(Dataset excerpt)
** START **
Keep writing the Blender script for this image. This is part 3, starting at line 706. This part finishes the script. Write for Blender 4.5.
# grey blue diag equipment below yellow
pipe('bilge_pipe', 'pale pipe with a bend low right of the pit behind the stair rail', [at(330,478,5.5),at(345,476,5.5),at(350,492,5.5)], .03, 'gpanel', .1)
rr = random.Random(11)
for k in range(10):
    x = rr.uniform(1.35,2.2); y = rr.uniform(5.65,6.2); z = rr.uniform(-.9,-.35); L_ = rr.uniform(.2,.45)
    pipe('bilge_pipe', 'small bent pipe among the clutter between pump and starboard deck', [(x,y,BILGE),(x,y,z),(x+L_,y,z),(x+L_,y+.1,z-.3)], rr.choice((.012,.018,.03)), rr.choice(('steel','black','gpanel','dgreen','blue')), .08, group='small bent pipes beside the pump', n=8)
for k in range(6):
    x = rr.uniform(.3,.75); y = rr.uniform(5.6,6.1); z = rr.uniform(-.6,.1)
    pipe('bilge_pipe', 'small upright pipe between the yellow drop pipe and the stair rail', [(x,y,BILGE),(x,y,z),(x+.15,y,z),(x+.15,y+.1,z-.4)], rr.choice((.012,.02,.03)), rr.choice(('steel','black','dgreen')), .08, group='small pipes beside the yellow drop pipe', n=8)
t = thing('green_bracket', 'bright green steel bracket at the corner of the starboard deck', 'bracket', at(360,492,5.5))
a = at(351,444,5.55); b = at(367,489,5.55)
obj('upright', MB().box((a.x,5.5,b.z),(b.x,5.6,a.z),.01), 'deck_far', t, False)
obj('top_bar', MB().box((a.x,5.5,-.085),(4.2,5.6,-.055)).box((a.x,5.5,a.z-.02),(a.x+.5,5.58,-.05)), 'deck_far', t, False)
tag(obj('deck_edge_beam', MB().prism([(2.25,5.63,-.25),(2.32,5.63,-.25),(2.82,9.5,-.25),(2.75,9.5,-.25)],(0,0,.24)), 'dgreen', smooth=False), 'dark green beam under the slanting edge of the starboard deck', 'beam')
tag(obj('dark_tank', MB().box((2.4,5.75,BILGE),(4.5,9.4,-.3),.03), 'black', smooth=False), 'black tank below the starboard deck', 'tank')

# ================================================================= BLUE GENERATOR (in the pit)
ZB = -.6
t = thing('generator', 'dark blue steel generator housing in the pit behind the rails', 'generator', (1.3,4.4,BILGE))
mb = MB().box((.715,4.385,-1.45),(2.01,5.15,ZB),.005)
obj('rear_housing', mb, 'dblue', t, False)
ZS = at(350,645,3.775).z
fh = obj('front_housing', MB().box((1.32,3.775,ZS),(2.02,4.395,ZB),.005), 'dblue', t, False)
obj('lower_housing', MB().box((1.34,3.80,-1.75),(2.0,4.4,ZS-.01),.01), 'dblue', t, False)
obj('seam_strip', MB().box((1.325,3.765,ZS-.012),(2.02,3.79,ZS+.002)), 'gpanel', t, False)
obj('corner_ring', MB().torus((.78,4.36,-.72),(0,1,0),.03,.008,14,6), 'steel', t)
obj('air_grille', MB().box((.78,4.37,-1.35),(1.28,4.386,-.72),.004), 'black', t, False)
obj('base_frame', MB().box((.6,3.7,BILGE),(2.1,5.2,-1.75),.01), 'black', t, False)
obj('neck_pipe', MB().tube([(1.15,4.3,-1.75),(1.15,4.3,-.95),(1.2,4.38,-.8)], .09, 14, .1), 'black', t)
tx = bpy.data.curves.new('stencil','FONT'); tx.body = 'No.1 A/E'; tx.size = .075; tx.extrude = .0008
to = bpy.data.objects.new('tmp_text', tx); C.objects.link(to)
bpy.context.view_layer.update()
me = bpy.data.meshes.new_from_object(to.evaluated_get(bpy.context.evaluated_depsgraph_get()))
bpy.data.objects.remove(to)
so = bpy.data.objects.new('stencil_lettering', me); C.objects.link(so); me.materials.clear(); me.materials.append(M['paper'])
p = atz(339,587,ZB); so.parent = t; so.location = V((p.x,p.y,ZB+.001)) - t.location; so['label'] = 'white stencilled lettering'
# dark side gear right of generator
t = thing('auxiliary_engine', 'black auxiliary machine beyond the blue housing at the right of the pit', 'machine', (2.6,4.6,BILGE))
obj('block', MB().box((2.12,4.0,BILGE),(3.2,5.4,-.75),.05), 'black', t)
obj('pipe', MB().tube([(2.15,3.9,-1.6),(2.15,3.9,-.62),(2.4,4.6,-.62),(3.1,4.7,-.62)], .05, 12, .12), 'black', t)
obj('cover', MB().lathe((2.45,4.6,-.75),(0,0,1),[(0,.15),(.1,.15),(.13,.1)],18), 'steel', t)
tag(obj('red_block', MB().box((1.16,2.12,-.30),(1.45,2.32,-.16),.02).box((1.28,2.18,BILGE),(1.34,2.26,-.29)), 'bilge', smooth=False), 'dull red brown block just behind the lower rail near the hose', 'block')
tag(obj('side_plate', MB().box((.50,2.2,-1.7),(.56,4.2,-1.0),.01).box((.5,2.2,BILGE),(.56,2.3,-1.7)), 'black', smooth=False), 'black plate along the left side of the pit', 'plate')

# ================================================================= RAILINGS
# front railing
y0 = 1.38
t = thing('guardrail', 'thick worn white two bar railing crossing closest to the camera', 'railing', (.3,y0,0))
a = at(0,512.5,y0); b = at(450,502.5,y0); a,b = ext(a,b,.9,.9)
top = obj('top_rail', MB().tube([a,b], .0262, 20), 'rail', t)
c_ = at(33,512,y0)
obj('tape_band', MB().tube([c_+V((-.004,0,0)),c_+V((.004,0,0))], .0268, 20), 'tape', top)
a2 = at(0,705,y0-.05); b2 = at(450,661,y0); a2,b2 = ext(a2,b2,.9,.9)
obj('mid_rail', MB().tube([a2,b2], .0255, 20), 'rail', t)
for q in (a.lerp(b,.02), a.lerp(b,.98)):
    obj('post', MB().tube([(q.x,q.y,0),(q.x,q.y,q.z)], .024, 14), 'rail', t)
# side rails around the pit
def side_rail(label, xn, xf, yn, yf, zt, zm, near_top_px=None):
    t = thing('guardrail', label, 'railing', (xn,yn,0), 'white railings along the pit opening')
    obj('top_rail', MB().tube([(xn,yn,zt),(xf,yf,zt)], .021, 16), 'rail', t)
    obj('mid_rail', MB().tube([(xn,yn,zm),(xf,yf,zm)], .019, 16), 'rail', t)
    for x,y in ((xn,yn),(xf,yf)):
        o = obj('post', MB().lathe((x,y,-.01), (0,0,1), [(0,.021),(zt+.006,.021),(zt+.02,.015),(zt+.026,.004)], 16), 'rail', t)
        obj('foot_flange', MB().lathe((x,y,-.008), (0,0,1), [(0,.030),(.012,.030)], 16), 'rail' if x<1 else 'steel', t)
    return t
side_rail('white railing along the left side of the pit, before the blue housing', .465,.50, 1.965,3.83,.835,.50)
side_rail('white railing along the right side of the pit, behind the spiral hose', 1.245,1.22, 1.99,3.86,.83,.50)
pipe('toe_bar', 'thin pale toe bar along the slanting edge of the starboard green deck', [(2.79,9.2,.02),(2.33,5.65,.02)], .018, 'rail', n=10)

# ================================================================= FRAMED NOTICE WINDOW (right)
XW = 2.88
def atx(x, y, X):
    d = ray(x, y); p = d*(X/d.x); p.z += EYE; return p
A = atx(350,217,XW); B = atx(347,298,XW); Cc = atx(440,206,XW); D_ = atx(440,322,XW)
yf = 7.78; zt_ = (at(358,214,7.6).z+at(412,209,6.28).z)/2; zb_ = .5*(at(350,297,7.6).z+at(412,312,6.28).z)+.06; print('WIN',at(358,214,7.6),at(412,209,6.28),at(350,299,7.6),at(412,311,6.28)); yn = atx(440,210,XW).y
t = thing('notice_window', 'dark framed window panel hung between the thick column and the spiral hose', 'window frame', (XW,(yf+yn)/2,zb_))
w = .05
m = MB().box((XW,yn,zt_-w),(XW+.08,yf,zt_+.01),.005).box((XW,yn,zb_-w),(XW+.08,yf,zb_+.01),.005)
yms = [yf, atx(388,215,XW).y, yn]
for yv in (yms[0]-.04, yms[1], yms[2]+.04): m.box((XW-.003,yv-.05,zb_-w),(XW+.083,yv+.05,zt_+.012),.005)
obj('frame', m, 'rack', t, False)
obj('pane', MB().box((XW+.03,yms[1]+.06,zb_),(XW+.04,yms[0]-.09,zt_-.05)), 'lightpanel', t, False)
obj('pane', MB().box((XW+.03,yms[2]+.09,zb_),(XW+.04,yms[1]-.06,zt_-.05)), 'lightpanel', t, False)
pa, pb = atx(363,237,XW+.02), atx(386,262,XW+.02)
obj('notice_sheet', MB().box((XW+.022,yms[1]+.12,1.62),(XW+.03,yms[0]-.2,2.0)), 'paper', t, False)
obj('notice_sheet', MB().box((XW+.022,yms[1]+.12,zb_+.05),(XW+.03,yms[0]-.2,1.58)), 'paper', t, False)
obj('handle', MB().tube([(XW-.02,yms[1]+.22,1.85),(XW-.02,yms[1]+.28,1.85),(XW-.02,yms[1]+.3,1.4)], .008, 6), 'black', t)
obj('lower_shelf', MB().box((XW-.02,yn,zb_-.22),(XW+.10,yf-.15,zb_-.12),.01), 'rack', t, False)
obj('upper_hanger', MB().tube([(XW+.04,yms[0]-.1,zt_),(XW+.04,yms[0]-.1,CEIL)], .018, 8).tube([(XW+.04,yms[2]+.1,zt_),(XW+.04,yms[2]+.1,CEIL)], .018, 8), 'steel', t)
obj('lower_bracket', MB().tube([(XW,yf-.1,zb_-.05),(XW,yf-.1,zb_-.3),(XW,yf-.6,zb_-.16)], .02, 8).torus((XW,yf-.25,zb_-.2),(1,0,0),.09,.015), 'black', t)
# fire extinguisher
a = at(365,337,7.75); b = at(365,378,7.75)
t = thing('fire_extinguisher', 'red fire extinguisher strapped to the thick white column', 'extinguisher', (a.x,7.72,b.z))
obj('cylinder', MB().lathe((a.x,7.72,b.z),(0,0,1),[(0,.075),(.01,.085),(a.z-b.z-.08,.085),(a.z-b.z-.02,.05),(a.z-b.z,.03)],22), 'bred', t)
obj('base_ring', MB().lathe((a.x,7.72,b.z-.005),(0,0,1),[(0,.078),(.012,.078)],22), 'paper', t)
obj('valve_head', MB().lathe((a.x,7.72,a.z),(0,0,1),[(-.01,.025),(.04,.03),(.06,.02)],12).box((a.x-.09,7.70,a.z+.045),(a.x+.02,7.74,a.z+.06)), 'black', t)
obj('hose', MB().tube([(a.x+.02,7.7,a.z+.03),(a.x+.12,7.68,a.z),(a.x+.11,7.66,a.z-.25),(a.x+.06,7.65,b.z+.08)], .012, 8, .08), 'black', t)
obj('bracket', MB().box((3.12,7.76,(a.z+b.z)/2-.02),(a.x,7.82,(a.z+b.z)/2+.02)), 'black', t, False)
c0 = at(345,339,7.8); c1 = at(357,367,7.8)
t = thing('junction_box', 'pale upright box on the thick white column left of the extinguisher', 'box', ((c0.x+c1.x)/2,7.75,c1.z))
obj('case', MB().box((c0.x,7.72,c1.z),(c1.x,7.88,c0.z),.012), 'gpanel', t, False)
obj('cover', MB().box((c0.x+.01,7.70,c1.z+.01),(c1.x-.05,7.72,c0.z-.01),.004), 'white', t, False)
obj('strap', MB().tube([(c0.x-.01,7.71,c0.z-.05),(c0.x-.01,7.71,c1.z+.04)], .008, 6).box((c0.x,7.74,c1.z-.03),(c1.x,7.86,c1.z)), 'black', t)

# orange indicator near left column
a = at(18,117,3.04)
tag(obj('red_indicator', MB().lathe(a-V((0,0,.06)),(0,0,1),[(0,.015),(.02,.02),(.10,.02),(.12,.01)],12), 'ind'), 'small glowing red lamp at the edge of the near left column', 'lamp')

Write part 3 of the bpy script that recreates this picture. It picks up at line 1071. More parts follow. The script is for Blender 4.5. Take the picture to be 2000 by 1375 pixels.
** END **
Select every line of the material above holding the word "Write" and copy it.

Output
Keep writing the Blender script for this image. This is part 3, starting at line 706. This part finishes the script. Write for Blender 4.5.
Write part 3 of the bpy script that recreates this picture. It picks up at line 1071. More parts follow. The script is for Blender 4.5. Take the picture to be 2000 by 1375 pixels.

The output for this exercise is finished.